● **Task directions**:
Extract exactly those lines that lie between the start of the material and the line with "1.238, 1.245, 1.268])", including both boundary lines and no others.

● **Entries provided**:
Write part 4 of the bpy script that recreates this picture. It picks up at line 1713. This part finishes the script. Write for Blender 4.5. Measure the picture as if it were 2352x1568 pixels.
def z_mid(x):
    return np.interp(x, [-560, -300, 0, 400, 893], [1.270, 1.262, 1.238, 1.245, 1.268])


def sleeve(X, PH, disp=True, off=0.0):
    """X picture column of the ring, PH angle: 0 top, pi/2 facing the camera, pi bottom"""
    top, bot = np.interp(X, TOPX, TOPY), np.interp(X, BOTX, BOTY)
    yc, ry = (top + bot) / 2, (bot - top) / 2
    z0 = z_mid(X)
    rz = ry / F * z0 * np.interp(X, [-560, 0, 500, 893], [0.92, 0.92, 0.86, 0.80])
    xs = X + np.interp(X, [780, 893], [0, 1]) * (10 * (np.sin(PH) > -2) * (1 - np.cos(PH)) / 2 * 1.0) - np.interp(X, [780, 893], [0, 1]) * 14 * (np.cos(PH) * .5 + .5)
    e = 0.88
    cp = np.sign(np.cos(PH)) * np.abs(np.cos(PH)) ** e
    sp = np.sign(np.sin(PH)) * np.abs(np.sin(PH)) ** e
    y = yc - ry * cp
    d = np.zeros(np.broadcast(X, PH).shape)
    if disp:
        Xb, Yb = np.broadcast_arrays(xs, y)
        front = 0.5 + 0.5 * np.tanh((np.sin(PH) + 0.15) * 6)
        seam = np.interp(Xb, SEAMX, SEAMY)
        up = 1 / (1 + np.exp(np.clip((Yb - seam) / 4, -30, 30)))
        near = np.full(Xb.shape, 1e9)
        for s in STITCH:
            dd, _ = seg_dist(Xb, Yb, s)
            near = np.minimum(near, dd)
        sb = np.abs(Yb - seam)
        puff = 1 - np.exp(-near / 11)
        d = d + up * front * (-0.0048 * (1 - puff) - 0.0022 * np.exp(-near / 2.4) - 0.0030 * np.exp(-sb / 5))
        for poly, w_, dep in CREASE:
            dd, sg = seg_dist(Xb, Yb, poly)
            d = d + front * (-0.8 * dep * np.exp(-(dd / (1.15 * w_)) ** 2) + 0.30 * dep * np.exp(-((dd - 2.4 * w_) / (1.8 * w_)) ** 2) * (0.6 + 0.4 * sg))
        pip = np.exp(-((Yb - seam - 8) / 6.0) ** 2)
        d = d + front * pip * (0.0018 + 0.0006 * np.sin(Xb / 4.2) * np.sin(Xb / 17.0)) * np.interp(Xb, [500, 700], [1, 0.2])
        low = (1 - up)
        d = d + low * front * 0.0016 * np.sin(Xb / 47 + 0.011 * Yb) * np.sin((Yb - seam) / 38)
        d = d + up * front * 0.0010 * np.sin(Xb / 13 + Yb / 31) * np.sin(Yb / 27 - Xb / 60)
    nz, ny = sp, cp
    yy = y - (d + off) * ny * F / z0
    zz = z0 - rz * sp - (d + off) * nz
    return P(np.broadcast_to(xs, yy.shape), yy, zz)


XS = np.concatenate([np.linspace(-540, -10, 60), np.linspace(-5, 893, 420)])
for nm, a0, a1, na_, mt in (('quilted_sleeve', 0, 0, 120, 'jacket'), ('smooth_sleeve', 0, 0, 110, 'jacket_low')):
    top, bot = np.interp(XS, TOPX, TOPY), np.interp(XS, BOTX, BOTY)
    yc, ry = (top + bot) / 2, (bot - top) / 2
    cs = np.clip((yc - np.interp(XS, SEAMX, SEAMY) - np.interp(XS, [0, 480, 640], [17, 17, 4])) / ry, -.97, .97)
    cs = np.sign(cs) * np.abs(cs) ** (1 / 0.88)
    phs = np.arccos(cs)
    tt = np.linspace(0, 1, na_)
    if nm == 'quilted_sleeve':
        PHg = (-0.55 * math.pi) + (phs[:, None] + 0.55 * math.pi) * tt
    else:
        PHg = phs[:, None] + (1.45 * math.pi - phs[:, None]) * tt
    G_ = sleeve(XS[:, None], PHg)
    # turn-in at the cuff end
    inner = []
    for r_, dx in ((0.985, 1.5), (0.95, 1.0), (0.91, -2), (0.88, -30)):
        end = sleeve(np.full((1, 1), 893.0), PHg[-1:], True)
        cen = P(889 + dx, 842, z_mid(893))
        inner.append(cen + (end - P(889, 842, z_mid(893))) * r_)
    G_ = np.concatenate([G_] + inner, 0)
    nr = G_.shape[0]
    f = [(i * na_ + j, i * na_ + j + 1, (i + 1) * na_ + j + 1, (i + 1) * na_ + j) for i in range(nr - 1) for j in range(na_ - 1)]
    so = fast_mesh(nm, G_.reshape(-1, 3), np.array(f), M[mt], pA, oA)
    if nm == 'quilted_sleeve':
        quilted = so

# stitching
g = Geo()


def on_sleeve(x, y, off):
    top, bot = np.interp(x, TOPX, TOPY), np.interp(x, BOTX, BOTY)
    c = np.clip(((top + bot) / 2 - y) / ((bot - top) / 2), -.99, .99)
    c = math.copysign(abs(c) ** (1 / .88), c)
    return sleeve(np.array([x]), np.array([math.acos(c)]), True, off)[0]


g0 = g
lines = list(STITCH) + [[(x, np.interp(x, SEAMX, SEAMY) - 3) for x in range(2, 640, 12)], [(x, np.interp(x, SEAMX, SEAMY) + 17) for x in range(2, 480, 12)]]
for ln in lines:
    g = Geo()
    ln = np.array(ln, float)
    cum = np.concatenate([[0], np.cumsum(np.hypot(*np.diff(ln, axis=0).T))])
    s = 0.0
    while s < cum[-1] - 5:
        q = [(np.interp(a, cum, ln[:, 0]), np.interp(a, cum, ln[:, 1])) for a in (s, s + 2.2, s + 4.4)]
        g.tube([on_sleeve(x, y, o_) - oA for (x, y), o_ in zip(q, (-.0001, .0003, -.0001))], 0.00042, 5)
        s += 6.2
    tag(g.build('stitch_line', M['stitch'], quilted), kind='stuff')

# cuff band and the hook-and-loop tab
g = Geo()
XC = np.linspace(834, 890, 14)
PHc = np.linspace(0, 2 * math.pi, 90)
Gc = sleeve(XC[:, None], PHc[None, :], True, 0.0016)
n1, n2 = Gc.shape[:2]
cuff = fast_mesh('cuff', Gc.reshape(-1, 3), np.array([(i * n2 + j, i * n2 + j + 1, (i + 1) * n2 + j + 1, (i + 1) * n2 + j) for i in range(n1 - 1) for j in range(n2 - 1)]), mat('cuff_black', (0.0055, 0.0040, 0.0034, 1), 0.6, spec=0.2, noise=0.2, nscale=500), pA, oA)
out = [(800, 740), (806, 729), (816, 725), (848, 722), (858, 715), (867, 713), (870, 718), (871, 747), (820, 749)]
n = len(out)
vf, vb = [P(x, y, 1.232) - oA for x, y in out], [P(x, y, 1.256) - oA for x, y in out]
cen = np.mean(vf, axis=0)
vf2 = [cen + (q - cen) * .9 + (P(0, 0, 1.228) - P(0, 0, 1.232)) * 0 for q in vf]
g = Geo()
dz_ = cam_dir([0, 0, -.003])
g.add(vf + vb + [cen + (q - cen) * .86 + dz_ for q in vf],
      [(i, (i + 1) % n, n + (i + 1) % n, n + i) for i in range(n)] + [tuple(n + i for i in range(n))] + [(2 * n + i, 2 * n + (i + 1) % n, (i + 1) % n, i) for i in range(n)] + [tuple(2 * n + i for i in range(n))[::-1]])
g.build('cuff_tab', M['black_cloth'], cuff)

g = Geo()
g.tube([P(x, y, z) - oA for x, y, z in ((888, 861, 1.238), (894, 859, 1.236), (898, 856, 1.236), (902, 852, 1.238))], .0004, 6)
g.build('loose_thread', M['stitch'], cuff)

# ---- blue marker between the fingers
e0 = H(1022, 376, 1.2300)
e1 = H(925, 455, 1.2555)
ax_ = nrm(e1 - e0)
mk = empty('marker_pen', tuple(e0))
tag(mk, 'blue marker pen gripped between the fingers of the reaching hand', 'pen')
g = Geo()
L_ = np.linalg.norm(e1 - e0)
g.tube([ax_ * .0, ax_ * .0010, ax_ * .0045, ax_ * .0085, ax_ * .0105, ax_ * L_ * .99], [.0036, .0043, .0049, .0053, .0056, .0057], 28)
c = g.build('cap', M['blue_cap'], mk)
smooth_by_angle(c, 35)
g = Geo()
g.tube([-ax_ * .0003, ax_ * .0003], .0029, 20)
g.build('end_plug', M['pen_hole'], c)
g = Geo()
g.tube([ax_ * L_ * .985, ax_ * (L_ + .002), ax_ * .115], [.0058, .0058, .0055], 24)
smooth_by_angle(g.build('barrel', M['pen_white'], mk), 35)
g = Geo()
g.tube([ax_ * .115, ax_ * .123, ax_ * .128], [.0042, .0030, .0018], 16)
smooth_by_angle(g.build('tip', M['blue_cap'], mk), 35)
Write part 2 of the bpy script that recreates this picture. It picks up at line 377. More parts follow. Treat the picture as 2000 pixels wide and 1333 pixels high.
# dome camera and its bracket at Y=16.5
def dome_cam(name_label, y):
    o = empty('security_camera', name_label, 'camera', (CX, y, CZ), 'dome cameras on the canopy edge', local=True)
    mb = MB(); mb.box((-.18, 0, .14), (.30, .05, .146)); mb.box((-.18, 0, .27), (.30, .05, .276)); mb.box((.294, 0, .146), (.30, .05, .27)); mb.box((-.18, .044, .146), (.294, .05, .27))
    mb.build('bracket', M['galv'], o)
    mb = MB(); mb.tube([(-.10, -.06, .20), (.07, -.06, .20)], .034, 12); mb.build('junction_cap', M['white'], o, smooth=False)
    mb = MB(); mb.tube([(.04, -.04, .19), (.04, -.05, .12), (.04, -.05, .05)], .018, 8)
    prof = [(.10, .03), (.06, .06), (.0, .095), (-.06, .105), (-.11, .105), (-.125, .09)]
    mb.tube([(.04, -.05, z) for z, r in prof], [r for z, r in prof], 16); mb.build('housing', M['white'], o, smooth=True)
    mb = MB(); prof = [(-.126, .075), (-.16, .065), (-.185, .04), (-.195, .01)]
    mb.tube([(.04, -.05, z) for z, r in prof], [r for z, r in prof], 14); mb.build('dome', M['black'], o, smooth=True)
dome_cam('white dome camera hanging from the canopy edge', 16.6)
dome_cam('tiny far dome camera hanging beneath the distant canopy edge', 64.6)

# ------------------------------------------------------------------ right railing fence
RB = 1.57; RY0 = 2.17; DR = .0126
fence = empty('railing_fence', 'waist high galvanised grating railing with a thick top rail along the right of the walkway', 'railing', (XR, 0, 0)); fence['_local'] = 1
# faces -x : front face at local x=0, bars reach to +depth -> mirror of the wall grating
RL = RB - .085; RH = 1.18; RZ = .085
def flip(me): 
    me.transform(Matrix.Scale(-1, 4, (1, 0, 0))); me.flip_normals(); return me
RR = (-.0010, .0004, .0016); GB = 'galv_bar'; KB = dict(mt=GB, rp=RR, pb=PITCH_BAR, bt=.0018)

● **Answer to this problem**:
Write part 4 of the bpy script that recreates this picture. It picks up at line 1713. This part finishes the script. Write for Blender 4.5. Measure the picture as if it were 2352x1568 pixels.
def z_mid(x):
    return np.interp(x, [-560, -300, 0, 400, 893], [1.270, 1.262, 1.238, 1.245, 1.268])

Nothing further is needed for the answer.